In any case, the Poles did not want Soviet troops to spend a moment longer than necessary in the conquered lands that were now officially part of Poland. And the cruelties that went with massive expulsions and population transfers decided by the Big Powers at the Yalta Conference in February 1945 were not just the result of Polish vengeance. More than two million “Congress Poles” from the east of the Polish Soviet border, now part of Ukraine, were moved to Silesia and other areas that had been more or less swept clean of the Germans. So they took German homes, German jobs, and German assets, a process that was rarely gentle.

Of course, ethnic cleansing did not begin in 1945. Hitler had expelled Poles and murdered Jews to make room for German immigrants in Silesia and other border areas. But bitterness over disputed homelands went back further than that. As so often with bloody ethnic revenge, a history of civil war preceded it. With the defeat of Germany and the Austro-Hungarian Empire in 1918, the fate of their holdings in Silesia had to be decided. Bits went to Austria, bits to Czechoslovakia, and bits to Poland and Germany. Upper Silesia, however, remained in dispute. There was a strong Upper Silesian independence movement, supported by local Poles and Germans. But the Allies decided in 1919 that a plebiscite should decide whether the territory should go to Poland or Germany. This decision led to serious violence. Armed Polish nationalists assaulted Germans, especially in the industrial area around Kattowitz (Katowice), not far from
Auschwitz (
). These attacks provoked even bloodier reprisals by thuggish German adventurers in the ultranationalist, paramilitary Freikorps, a breeding ground for the future Nazi movement that was formed in late 1918 after Germany's defeat. “Black-Red-Gold! Smash the Poles!” was one of their charming slogans. The majority voted for Germany to govern Upper Silesia, a decision that caused more violence. In the end, part of Upper Silesia went to Poland after all. But memories were still raw in 1945, all the more so because of the treatment of Poles under Nazi occupation.

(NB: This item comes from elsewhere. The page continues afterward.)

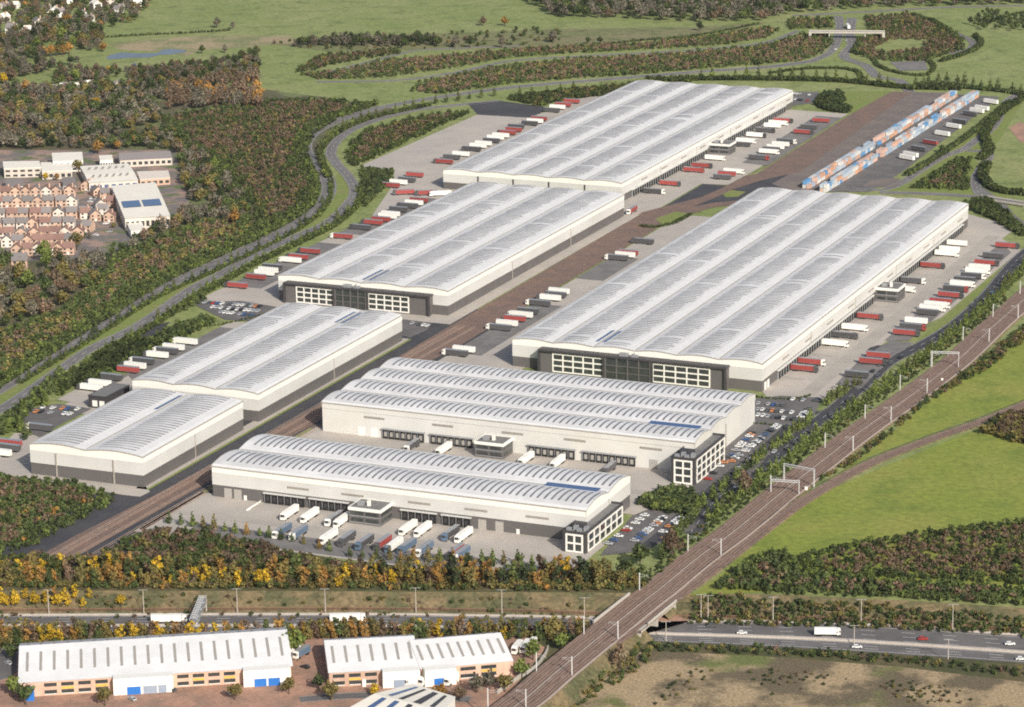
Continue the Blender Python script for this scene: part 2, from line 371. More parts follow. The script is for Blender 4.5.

The family of Josef Hoenisch had lived in Upper Silesia for many generations. Because he had never joined the Nazi Party, he decided that it would be safe to stay home in 1945. A bad decision. He was arrested by the Polish Militia, which had replaced Soviet troops. Asked by Militia interrogators whether he had been a Nazi, Hoenisch replied that he had not, and was booted in the face. This went on for some time, until he was dragged, covered in blood, into a six-by-nine-foot cell filled with nine other German prisoners who had barely enough room to stand, let alone sit. Polish militiamen, he recalls, had their fun by making prisoners, men as well as women, strip and beat one another. After eight days of this, Hoenisch was confronted by a former schoolmate, a Polish wheelwright named Georg Pissarczik, who had fought against the Germans over the fate of Upper Silesia in 1919. This was Pissarczik's chance for revenge. Now, at last, the German would get his just deserts. The story has a further Silesian twist, however. The two men met again, and Pissarczik was reminded by his former schoolmate that Hoenisch's father had helped Pissarczik's father get a job in the early 1920s, when no German would employ him. Could Pissarczik not help him in return? Four weeks later, Hoenisch was released.